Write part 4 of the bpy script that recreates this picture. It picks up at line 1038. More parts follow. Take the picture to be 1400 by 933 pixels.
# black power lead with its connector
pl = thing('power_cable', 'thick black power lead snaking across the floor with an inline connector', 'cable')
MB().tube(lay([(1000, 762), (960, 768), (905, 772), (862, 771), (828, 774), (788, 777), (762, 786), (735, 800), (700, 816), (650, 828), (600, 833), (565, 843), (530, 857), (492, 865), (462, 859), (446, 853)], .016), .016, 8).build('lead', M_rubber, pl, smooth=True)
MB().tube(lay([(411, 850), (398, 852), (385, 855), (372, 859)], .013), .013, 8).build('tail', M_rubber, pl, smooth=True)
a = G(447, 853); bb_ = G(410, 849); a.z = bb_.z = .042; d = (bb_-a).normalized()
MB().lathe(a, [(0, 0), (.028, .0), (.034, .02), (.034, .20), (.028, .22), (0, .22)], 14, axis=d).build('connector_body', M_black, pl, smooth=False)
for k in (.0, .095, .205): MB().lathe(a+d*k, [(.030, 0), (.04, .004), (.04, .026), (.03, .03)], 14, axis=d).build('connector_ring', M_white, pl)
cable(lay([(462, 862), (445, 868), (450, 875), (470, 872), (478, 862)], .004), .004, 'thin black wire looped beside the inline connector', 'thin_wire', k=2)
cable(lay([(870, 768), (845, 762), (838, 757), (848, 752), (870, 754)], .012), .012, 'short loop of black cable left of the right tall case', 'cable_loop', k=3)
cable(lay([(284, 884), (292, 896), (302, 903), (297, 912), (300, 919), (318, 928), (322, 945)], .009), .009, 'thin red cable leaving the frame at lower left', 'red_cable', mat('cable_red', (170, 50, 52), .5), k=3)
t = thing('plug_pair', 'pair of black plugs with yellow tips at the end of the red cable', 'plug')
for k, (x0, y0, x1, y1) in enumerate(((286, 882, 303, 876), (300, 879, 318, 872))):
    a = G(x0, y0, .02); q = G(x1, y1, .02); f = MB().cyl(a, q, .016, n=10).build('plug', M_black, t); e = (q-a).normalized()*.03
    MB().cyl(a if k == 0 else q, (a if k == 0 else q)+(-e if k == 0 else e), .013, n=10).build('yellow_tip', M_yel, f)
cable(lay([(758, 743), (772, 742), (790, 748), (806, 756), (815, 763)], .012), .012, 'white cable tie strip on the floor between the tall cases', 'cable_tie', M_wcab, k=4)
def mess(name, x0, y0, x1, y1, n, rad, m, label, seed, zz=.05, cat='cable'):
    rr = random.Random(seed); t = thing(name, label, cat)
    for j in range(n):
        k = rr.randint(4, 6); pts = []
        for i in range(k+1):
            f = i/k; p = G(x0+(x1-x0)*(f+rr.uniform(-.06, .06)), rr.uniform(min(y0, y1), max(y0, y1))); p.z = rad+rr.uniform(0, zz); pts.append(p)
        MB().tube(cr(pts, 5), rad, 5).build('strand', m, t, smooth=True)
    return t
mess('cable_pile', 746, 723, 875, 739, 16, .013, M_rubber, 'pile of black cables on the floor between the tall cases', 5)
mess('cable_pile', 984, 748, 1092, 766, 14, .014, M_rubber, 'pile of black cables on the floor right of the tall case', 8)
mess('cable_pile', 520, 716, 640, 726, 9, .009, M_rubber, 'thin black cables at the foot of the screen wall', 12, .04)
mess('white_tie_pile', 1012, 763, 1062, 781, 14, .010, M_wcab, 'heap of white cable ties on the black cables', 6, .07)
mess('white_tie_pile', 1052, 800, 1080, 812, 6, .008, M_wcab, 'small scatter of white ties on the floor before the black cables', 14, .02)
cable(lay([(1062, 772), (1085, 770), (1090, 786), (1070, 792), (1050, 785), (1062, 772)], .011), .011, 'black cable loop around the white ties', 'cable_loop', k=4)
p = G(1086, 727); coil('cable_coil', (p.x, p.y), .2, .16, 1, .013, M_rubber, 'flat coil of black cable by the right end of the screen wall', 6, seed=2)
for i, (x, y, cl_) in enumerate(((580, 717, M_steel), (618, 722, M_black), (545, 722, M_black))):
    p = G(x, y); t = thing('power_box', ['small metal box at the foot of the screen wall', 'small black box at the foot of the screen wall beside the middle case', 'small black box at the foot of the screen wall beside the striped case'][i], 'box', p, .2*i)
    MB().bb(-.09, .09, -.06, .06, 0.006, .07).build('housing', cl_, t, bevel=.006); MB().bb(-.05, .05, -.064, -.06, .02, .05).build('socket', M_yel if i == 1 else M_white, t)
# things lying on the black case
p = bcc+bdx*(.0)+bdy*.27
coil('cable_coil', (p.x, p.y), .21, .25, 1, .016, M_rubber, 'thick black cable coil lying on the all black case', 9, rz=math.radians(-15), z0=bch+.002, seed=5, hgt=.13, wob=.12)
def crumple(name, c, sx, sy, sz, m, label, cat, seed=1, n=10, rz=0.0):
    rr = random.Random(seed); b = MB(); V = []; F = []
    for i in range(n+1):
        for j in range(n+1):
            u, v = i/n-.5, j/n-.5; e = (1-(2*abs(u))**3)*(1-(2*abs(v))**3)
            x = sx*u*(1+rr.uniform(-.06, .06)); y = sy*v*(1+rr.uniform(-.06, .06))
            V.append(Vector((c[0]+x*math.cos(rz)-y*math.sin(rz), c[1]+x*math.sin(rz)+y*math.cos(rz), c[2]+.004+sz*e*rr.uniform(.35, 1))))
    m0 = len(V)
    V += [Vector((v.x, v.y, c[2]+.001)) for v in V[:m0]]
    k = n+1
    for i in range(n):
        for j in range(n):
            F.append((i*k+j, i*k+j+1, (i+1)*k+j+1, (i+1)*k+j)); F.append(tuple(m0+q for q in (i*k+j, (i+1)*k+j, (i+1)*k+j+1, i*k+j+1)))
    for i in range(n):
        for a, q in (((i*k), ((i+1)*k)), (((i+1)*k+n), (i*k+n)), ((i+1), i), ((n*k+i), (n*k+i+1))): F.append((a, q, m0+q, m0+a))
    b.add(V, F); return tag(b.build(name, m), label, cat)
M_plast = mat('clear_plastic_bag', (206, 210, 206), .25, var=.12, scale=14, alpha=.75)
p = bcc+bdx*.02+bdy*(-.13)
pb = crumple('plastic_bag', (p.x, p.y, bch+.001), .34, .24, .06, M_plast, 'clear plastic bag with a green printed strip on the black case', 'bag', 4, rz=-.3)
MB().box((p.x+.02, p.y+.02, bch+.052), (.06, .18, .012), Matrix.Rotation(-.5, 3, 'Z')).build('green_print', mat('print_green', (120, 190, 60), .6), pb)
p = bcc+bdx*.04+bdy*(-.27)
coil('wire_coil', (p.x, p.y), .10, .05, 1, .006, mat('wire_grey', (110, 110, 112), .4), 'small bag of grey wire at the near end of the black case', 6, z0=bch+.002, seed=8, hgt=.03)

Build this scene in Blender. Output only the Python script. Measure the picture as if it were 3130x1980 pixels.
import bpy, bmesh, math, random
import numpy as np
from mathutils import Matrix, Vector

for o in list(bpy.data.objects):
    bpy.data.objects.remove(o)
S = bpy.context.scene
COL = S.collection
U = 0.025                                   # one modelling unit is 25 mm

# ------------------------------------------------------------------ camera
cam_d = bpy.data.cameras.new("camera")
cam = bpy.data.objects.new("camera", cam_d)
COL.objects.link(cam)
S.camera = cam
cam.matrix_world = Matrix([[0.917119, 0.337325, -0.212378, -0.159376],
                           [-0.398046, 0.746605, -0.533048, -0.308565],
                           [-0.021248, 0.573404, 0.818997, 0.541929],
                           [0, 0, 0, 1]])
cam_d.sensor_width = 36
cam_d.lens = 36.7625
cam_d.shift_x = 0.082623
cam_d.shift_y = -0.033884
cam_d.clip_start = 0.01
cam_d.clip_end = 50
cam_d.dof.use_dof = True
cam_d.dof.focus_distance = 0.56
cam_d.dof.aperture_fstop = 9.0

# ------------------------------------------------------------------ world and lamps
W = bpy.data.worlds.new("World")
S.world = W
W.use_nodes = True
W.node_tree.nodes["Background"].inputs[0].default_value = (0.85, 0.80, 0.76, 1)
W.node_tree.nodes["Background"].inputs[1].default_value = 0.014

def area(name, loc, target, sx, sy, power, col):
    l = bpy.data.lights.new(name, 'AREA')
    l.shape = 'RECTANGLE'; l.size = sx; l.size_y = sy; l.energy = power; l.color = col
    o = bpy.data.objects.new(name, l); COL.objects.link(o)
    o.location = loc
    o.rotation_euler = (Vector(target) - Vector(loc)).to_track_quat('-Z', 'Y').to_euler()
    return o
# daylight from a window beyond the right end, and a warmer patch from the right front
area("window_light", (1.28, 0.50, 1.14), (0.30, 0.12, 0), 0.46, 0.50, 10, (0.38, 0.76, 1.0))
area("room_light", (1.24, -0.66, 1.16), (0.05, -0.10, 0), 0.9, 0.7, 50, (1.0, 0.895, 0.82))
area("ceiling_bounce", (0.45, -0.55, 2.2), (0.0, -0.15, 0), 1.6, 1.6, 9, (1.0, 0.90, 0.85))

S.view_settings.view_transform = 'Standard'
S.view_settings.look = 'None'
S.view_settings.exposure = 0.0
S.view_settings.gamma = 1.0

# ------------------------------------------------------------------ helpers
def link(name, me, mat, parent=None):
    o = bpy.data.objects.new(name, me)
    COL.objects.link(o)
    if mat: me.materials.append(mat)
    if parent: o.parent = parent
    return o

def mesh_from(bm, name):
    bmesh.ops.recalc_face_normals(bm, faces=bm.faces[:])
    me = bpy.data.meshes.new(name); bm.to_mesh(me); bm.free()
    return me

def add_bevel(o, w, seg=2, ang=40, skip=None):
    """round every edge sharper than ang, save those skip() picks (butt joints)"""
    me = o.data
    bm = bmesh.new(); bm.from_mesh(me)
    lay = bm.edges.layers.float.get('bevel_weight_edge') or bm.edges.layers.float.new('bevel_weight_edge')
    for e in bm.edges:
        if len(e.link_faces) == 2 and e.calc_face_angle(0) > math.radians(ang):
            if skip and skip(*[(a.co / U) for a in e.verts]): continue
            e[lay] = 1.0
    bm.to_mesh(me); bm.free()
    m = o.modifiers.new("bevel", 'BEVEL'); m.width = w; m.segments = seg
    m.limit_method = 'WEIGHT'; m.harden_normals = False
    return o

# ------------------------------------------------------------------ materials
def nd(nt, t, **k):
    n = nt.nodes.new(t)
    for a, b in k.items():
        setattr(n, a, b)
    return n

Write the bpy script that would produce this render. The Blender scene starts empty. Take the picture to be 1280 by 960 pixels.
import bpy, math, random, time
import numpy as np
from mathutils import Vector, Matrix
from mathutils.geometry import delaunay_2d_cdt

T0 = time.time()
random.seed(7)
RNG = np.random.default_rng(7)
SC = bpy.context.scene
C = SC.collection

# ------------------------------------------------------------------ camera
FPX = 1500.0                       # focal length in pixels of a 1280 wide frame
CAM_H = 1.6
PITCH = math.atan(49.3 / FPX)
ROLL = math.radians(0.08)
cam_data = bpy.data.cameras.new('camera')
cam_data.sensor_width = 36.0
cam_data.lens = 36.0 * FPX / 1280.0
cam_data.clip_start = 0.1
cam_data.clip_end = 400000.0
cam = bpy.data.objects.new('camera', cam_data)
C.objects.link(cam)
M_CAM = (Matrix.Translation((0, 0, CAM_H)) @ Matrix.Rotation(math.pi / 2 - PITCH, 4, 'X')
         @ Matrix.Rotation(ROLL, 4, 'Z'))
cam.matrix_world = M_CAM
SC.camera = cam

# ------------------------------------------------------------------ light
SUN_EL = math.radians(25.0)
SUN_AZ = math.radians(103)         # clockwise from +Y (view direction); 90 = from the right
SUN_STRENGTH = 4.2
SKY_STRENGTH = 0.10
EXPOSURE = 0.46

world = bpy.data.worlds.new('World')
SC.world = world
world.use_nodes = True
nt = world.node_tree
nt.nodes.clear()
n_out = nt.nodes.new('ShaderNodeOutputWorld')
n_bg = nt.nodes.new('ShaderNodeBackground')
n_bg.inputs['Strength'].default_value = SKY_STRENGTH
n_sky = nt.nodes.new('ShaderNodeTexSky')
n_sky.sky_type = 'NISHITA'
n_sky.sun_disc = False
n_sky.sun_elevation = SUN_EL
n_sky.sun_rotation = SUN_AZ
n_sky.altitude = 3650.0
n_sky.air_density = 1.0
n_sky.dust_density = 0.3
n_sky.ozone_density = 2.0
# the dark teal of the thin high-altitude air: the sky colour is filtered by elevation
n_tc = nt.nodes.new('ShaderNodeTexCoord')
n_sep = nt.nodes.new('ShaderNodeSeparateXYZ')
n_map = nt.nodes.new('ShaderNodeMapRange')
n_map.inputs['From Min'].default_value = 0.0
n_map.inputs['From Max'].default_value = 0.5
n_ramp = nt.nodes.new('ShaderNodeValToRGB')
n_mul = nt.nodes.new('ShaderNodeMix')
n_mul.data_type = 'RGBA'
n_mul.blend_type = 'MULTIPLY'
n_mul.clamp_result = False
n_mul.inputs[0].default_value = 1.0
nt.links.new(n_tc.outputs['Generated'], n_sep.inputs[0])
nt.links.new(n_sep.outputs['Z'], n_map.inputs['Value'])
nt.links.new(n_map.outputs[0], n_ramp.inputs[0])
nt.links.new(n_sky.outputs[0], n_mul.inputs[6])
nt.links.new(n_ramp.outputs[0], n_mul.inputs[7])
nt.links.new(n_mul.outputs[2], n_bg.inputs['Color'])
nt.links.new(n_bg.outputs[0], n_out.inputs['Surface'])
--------
» Task description:
Above are the records; copy every line in them that holds the word "Blender".

» Full answer:
Build this scene in Blender. Output only the Python script. Measure the picture as if it were 3130x1980 pixels.
Write the bpy script that would produce this render. The Blender scene starts empty. Take the picture to be 1280 by 960 pixels.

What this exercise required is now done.